## BEGIN
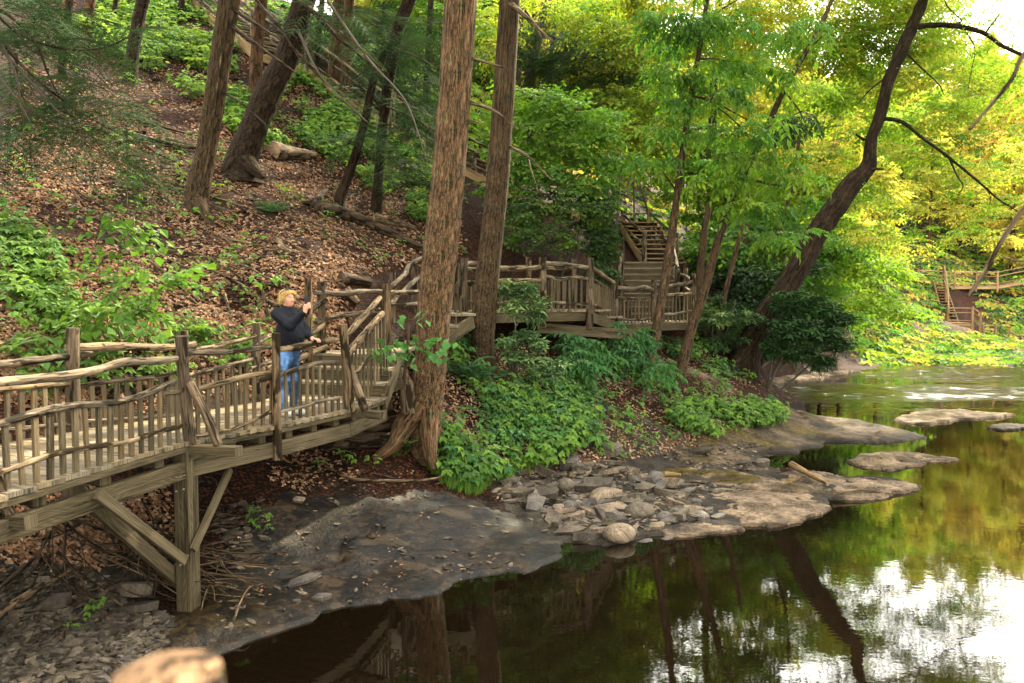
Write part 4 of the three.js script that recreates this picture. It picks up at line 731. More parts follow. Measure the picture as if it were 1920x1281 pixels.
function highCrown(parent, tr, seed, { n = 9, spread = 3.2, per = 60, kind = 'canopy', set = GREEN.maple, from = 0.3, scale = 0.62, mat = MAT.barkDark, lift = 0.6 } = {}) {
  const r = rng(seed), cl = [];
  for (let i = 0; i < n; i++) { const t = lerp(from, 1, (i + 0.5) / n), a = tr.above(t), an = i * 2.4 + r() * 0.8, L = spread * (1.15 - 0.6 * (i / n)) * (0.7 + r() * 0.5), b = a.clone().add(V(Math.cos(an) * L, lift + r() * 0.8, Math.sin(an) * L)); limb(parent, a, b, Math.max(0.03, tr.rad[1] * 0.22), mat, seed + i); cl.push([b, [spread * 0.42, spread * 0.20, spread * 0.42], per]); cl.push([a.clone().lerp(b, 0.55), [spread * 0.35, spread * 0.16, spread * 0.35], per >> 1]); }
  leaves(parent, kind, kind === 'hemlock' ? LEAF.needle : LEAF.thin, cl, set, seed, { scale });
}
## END
» **GOAL**: Restate the data above word for word. Do not include the images.

» **REPLY TO THE EXERCISE**:
Write part 4 of the three.js script that recreates this picture. It picks up at line 731. More parts follow. Measure the picture as if it were 1920x1281 pixels.
function highCrown(parent, tr, seed, { n = 9, spread = 3.2, per = 60, kind = 'canopy', set = GREEN.maple, from = 0.3, scale = 0.62, mat = MAT.barkDark, lift = 0.6 } = {}) {
  const r = rng(seed), cl = [];
  for (let i = 0; i < n; i++) { const t = lerp(from, 1, (i + 0.5) / n), a = tr.above(t), an = i * 2.4 + r() * 0.8, L = spread * (1.15 - 0.6 * (i / n)) * (0.7 + r() * 0.5), b = a.clone().add(V(Math.cos(an) * L, lift + r() * 0.8, Math.sin(an) * L)); limb(parent, a, b, Math.max(0.03, tr.rad[1] * 0.22), mat, seed + i); cl.push([b, [spread * 0.42, spread * 0.20, spread * 0.42], per]); cl.push([a.clone().lerp(b, 0.55), [spread * 0.35, spread * 0.16, spread * 0.35], per >> 1]); }
  leaves(parent, kind, kind === 'hemlock' ? LEAF.needle : LEAF.thin, cl, set, seed, { scale });
}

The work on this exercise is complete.